There have always been biker gangs. There will always be biker gangs.

Perhaps not, but two movie trailers that dropped Tuesday, one set in the freewheeling 1960s and one in a dystopian London in the near future, feature enigmatic bikers as their protagonists.

Austin Butler in The Bikeriders. Image courtesy Focus Features.

In The Bikeriders, Austin Butler ditches his Elvis imitation and Tom Hardy and Jodie Comer each take a stab at an American accent to play bikers in a Midwestern motorcycle club in the mid-60s.

The synopsis for the movie says “Kathy (Comer), a strong-willed member of the Vandals who’s married to a wild, reckless bikerider named Benny (Butler), recounts the Vandals’ evolution over the course of a decade, beginning as a local club of outsiders united by good times, rumbling bikes, and respect for their strong, steady leader Johnny (Hardy).”

The film is inspired by Danny Lyons’ iconic book of photography from the period. Jeff Nichols wrote the screenplay and directed the film, which also stars Norman Reedus, Michael Shannon, Boyd Holbrook, Mike Faist, Damon Herriman, Beau Knapp, Emory Cohen, Karl Glusman, Toby Wallace, and Happy Anderson.

Originally scheduled to be released by Disney’s 20th Century Studios but taken off their roster, the movie was picked up for distribution by Focus Features.

The Bikeriders will invade theaters on June 21st, 2024.

Fast-forwarding to the impending/unfolding dystopia, we arrive in London in a place called The Kitchen, which houses a community of working-class (but still poor) people who refuse to leave the place they call home. Here we meet “Izi (Kane Robinson), living here by necessity and desperately trying to find a way out, and a 12-year-old Benji (Jedediah Bannerman), who has lost his mother and is searching for a family. We follow our unlikely pair as they struggle to forge a relationship in a system that is stacked against them.”

The trailer establishes the gray-tinged slums, and forces pitting the residents of the Kitchen against the brutality of London’s police state, with a gang of rebel motorcycle riders fighting against police overreach.

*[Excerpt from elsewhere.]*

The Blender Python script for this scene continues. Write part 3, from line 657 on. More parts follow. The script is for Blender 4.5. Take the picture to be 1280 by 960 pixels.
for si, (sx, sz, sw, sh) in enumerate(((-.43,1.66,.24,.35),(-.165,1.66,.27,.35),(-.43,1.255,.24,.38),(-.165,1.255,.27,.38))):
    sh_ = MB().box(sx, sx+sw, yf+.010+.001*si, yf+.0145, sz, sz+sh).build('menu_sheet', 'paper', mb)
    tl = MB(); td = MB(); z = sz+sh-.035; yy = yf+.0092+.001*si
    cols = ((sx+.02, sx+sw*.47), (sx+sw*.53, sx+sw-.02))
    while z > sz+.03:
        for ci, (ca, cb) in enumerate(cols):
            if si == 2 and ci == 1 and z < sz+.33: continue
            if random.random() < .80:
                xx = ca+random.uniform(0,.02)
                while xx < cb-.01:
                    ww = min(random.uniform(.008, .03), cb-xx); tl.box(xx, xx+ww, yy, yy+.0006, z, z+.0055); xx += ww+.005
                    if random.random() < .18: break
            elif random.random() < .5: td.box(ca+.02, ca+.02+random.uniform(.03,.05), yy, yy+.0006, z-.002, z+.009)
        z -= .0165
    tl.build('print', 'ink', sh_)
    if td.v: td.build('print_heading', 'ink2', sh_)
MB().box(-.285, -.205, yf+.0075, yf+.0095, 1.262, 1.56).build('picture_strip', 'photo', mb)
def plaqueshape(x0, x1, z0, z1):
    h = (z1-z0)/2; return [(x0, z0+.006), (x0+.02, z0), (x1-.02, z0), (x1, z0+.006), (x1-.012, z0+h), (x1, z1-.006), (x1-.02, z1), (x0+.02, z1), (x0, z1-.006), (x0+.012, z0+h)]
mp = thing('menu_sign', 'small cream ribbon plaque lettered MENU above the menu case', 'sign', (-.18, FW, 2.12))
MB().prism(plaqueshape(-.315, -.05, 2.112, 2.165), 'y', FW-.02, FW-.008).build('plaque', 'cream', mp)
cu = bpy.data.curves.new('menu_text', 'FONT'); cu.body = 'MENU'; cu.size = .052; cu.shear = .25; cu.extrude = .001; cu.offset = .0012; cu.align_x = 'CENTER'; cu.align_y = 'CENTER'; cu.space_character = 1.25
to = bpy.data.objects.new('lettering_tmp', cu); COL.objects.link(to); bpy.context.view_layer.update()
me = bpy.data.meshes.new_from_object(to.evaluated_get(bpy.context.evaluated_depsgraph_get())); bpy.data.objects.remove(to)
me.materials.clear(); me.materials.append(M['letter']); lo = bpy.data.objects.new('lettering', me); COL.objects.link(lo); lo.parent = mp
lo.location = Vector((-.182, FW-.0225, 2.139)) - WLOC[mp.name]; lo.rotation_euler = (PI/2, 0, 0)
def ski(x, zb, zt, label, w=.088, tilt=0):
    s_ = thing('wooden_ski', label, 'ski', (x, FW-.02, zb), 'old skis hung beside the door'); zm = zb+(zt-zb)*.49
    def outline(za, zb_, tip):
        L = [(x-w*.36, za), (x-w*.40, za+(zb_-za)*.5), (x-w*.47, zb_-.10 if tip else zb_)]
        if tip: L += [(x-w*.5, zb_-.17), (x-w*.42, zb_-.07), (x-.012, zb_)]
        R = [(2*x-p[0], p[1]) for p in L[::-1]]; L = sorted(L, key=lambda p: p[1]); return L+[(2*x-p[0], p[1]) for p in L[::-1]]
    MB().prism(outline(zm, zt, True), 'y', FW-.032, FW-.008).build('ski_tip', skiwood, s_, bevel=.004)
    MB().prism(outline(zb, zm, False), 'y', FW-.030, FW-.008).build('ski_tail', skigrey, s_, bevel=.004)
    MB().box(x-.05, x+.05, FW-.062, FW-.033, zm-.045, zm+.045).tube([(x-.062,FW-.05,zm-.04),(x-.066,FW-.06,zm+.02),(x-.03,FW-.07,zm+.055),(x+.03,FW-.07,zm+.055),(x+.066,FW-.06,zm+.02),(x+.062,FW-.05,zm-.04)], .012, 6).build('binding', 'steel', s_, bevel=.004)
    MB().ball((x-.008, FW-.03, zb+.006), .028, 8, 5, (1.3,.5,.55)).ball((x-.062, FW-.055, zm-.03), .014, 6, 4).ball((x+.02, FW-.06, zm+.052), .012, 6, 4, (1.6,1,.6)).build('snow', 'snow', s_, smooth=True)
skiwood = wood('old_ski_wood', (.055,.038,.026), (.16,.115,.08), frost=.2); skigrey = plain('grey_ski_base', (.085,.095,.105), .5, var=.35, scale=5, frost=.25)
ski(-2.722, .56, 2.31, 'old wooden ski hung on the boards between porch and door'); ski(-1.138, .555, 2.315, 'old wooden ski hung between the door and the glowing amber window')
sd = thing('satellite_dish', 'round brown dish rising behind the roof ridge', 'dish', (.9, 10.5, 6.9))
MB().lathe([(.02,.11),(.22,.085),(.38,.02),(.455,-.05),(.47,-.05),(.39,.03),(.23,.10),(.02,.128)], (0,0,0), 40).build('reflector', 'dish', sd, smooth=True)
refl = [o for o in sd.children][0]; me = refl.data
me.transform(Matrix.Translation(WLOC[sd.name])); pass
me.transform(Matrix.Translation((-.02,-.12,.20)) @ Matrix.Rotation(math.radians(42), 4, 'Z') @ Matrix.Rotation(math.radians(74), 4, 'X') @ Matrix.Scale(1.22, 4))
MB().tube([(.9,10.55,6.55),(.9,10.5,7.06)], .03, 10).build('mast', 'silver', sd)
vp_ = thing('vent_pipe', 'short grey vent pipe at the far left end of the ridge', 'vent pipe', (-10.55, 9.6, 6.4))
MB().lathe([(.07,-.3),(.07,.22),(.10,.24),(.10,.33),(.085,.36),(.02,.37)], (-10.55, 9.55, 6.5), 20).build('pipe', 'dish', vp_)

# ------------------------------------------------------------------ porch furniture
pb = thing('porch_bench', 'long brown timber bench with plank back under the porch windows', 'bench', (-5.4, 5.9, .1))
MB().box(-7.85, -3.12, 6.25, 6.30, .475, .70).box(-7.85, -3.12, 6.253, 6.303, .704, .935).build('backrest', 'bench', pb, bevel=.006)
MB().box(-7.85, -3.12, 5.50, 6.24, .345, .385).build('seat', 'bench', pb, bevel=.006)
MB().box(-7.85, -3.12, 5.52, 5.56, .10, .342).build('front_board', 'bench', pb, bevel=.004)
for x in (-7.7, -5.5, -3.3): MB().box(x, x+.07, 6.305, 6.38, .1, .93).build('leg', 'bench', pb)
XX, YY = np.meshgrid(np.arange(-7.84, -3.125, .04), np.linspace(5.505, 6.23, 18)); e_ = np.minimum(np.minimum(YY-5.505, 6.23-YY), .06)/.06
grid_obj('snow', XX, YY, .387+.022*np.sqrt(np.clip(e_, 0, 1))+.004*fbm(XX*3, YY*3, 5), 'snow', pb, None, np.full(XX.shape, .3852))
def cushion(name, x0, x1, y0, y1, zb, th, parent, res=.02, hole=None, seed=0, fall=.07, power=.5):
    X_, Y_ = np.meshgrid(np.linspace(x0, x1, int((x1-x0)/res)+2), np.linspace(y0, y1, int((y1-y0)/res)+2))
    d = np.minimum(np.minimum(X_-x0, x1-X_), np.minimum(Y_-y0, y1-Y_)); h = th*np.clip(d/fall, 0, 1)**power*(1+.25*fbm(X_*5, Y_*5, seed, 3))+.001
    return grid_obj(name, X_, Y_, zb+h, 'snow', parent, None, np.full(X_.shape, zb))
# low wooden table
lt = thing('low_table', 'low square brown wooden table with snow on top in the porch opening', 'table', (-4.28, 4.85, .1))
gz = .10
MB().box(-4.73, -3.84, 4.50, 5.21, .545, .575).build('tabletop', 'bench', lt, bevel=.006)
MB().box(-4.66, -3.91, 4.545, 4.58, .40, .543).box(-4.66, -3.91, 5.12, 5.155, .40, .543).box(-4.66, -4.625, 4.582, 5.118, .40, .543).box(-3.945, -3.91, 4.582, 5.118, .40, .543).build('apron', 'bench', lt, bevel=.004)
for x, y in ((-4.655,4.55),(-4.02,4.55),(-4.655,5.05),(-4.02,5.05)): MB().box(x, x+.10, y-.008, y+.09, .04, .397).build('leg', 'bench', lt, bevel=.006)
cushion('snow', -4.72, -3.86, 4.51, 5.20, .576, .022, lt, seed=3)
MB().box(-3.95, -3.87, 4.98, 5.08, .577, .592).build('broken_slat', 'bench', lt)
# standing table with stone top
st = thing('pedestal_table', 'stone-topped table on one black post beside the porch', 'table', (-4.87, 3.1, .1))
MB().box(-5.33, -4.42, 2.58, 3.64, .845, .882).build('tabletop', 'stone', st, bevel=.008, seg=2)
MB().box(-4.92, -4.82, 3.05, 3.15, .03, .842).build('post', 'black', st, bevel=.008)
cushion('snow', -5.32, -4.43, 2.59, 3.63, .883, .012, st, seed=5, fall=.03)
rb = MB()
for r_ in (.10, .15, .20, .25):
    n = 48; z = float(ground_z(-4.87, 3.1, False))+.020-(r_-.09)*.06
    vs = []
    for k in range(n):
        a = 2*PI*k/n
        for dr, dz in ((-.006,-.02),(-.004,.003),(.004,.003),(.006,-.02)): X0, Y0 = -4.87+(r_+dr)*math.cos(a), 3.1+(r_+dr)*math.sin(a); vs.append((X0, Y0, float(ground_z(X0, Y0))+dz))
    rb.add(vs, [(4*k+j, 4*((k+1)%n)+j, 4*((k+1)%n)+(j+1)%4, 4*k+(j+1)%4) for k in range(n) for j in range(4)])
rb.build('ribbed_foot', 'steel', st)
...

The film was directed by Kibwe Tavares and Get Out‘s Daniel Kaluuya, who also serves as co-writer and co-producer. Kaluuya wrote the screenplay with Joe Murtagh and Daniel Emmerson is also producing. The rest of the cast includes Hope Ikpoku Jnr, Ian Wright, BackRoad Gee, Cristale, Teija Kabs, and Demmy Ladipo.

Kane Robinson in The Kitchen. Image courtesy Netflix.

The Kitchen, which premiered at the 67th BFI London Film Festival in October debuts on Netflix on January 19th, 2024.